Thursday, February 25, 2010
Matt on DIPS
Everything he says in the first half, I’m on board with, especially this:
The reality is that everybody who can get hitters to whiff enough to hold a roster spot on a major-league team has similar skills at preventing hits on balls in play.
DIPS is so powerful because the 75% of the time you put the ball in play, you better be darned good at it overall. If you keep getting hammered, you won’t even have a chance at making MLB.
This however:
This is the reason that tRA did so poorly at predicting ERA the following year compared to FIP, despite having all of the same information and batted ball rates mixed in. Since tRA asked the question, “What would the average pitcher’s ERA be, given his strikeout, walk, home run, pop-up, ground-ball, non-HR outfield fly ball, and line-drive rate?” it was given an answer that highly correlated with line drives. There is a negative -0.23 correlated between line drive in a given season and ERA for pitchers who pitched at least 40 innings, but line-drive rate does not carry over to the following season. Thus, any DIPS statistic that relies on line-drive rate will unravel the following season if it tries to predict ERA. That is why when tRA was compared to FIP in predicting the following year’s ERA, it did worse. It uses all the same information, and a bunch of extra information to confuse itself. Basically, tRA is FIP having a nightmare.

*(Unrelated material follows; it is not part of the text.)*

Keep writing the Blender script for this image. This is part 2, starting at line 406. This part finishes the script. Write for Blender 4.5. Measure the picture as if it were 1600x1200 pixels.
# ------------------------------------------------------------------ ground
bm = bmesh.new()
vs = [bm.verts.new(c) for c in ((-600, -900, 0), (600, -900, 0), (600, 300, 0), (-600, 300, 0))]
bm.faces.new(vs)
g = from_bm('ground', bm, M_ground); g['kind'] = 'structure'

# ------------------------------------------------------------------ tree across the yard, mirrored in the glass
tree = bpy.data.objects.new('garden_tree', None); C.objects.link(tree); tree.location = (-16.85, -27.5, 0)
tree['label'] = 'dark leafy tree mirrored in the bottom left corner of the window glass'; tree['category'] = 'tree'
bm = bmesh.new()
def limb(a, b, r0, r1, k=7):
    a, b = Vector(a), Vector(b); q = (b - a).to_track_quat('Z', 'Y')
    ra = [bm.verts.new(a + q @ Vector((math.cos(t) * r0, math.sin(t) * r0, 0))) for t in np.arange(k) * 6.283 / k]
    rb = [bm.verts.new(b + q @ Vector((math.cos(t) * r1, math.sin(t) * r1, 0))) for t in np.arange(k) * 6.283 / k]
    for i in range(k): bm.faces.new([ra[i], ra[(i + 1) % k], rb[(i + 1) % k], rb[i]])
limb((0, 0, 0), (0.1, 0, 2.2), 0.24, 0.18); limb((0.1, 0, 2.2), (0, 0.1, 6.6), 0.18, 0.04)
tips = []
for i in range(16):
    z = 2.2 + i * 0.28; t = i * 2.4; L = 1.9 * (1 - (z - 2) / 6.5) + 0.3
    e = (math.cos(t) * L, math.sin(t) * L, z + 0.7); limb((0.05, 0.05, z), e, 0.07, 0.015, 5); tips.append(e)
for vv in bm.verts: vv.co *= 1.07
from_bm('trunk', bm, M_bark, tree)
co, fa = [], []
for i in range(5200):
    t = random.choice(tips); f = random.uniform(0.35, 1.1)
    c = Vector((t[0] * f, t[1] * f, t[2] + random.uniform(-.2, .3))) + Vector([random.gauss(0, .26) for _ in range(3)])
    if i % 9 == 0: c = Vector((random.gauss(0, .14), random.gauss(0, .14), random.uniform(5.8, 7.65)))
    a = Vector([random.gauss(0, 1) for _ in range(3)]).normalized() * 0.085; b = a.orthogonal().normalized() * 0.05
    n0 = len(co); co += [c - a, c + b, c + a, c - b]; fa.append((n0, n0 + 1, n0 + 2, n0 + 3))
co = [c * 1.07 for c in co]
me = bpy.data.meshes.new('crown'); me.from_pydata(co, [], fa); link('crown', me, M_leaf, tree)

I introduced Batted Ball FIP (bbFIP) last week. The equation is pretty simple:
ERA = 11*bigs + 3*smalls + constant
where
bigs = [(BB+LD) - (SO+iFB)] / PA
smalls = (oFB - GB) / PA
constant = whatever you need to align to the league
BB = BB-IBB+HBP
Line Drive is in there. And according to my testing of bbFIP and FIP and SIERA:
1.05 bbFIP
1.05 SIERA
1.11 FIP
And Brian’s results:
Year FIP bbFIP qERA bsrERA SIERA Tango wERA
0 0.743 0.840 0.898 0.924 0.883 0.908 0.694
1 1.076 1.026 1.040 1.037 1.010 1.003 1.180
tRA as best as I understand, is similar to bbFIP in terms of parameters used. So, I don’t think Matt is correct in what he said. It simply doesn’t follow my testing and Brian’s testing. My guess is that there may have been a coding issue, perhaps with the way they calibrated tRA? I dunno. But, it just doesn’t sound right.
I also want to point out that the “Tango” that Brian mentioned, which is simply ERA = 11*(BB-SO)/PA + constant did the best! That is, ignore all aspects of batted ball (INCLUDING HOMERUNS!), and focus only on the 25% of the PA that result in a walk, strikeout or hit batter, and it does as well or better than anything out there.